"Projects awarded CfDs are paid a fixed price for electricity and when the wholesale price exceeds this ‘strike price’ they pay back the difference."
This seems to me very much like a 100% tax on excess profits.
E.g.
You said you would sell it for a pound
The market price goes up to £1.50
You pay the entire extra 50p to the government.
That's what I was on about. Reminder - £37.35 per megawatt hour is 3.735 pence per kWh.
Even the nuke strike rate is only a third of the (subsidised) energy cap price we're paying.
So most of what we're paying to heat our houses and cook, goes to the exchequer.
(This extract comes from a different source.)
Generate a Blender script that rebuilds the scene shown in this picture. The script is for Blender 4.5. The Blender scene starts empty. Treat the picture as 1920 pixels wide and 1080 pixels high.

Any fault in that logic, please?
When the CfD contract ends, the plant is foreign owned so we pay market rate - which is based on the most expensive price out there. The exchequer does not make, out of that.
Even the strike rates don't reflect what it costs to produce.
If you look at proposals for turbines around the USA the figures aren't bound up in all the Cfd shenanegins.
You pay X for your windmill, Y a year to maintan it and its capacity is theoretically XX MW, and you can run at YY% . Simple sums, to get what your energy is actually costing per unit, and a payback period figure, which is
not long.
All of which says WE should own the installations so what the energy costs is the bulding costs, spread out over the period of operation, (or repayments on the loan for building it if you like) , plus the the plant maintenance costs.
That model is the one which local people think of when someone suggests putting onshore turbines in their nice location, while they hope to benefit ftom the "free" energy. Their aspirations couldn't be further from the truth. It'll be some foreigner making money out of their nice environments, at no benefit to them.
DIdn't Truss /Kwarteng propose a de-linking of energy prices somehow? Can't remember what they called it so I can't find it.